--- Start COLLECTED MATERIAL ---
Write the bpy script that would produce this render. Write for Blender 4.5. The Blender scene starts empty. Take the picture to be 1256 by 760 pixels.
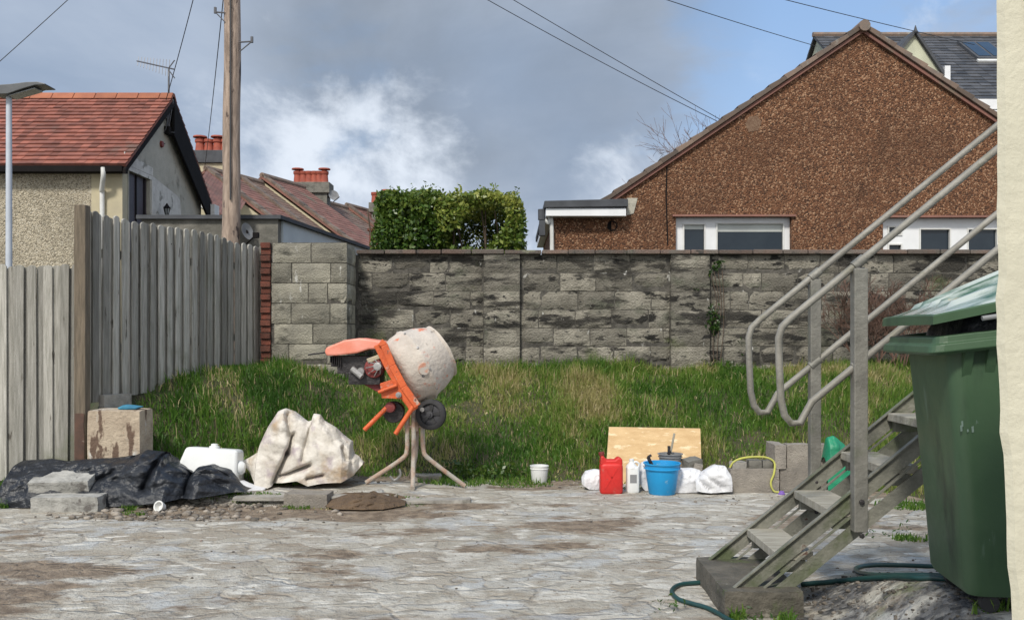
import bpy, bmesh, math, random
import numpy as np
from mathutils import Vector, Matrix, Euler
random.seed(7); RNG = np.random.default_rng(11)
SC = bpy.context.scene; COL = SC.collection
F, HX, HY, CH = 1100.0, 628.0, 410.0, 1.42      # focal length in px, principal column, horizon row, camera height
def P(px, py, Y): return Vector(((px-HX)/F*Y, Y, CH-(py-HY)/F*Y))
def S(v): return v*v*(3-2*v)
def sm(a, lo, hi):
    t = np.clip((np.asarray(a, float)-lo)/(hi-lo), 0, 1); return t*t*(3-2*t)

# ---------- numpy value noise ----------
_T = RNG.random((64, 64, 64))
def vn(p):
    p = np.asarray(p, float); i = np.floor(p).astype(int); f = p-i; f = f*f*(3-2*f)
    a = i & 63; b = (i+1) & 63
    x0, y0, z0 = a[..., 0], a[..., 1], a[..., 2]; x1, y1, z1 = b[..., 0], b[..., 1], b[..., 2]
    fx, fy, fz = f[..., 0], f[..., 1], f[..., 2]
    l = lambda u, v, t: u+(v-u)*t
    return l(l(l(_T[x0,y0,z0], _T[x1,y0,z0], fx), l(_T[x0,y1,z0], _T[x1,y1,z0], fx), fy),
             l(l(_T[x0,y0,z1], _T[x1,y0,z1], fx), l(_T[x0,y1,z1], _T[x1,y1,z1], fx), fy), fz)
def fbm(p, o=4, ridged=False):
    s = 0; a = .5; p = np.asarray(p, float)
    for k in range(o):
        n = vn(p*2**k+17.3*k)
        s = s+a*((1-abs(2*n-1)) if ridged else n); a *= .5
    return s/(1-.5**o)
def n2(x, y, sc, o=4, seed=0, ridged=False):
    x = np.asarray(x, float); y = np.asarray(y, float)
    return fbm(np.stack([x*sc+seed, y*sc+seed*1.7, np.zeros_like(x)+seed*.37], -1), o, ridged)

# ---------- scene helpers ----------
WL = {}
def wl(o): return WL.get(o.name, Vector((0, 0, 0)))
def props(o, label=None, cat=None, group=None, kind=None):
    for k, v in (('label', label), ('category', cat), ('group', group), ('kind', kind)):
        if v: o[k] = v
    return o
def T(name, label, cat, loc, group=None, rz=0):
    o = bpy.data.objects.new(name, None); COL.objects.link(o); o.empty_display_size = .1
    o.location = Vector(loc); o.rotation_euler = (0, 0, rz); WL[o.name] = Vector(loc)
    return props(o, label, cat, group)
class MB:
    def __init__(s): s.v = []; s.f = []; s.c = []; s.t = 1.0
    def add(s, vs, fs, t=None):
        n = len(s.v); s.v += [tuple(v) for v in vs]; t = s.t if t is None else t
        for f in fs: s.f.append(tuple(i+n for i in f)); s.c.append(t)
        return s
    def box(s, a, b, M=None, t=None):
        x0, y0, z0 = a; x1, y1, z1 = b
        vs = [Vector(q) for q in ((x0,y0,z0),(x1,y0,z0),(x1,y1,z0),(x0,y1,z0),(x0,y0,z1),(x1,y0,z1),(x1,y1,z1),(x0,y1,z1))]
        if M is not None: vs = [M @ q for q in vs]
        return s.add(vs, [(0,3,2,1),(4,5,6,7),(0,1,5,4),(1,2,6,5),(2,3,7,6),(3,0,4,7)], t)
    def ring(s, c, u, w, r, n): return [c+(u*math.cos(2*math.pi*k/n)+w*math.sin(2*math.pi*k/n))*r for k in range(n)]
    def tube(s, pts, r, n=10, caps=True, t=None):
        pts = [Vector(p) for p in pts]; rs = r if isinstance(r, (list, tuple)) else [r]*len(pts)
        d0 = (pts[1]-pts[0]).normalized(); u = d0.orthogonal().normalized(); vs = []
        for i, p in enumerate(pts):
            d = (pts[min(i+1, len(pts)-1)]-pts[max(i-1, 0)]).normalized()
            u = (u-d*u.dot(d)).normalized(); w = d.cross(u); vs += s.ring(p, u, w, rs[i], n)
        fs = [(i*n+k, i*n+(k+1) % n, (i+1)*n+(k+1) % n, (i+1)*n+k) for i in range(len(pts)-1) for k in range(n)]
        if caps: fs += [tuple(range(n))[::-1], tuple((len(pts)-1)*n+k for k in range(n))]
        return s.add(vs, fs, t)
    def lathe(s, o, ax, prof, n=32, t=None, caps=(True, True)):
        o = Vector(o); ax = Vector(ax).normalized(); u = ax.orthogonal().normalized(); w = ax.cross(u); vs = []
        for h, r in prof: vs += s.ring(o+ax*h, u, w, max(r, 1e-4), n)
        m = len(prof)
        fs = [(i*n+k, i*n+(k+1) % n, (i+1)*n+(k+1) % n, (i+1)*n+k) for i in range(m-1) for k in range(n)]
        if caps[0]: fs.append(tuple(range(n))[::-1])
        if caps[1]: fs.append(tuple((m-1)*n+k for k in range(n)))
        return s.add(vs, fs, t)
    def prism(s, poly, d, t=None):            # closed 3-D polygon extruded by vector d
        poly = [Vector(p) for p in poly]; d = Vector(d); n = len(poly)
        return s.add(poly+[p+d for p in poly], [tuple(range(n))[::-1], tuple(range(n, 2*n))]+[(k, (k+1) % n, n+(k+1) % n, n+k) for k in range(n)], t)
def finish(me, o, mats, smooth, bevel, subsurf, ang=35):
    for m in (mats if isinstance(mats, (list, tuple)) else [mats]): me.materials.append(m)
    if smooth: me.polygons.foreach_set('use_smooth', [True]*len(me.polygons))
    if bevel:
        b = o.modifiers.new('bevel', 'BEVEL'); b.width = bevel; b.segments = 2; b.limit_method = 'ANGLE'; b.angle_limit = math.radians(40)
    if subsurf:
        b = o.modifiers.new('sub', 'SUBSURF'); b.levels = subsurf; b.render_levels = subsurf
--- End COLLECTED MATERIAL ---
EXERCISE —
Every line from the top of the material above through the line with "t = np.clip((np.asarray(a, float)-lo)/(hi-lo), 0, 1);" should be duplicated exactly, please; leave out the pictures.

REPLY —
Write the bpy script that would produce this render. Write for Blender 4.5. The Blender scene starts empty. Take the picture to be 1256 by 760 pixels.
import bpy, bmesh, math, random
import numpy as np
from mathutils import Vector, Matrix, Euler
random.seed(7); RNG = np.random.default_rng(11)
SC = bpy.context.scene; COL = SC.collection
F, HX, HY, CH = 1100.0, 628.0, 410.0, 1.42      # focal length in px, principal column, horizon row, camera height
def P(px, py, Y): return Vector(((px-HX)/F*Y, Y, CH-(py-HY)/F*Y))
def S(v): return v*v*(3-2*v)
def sm(a, lo, hi):
    t = np.clip((np.asarray(a, float)-lo)/(hi-lo), 0, 1); return t*t*(3-2*t)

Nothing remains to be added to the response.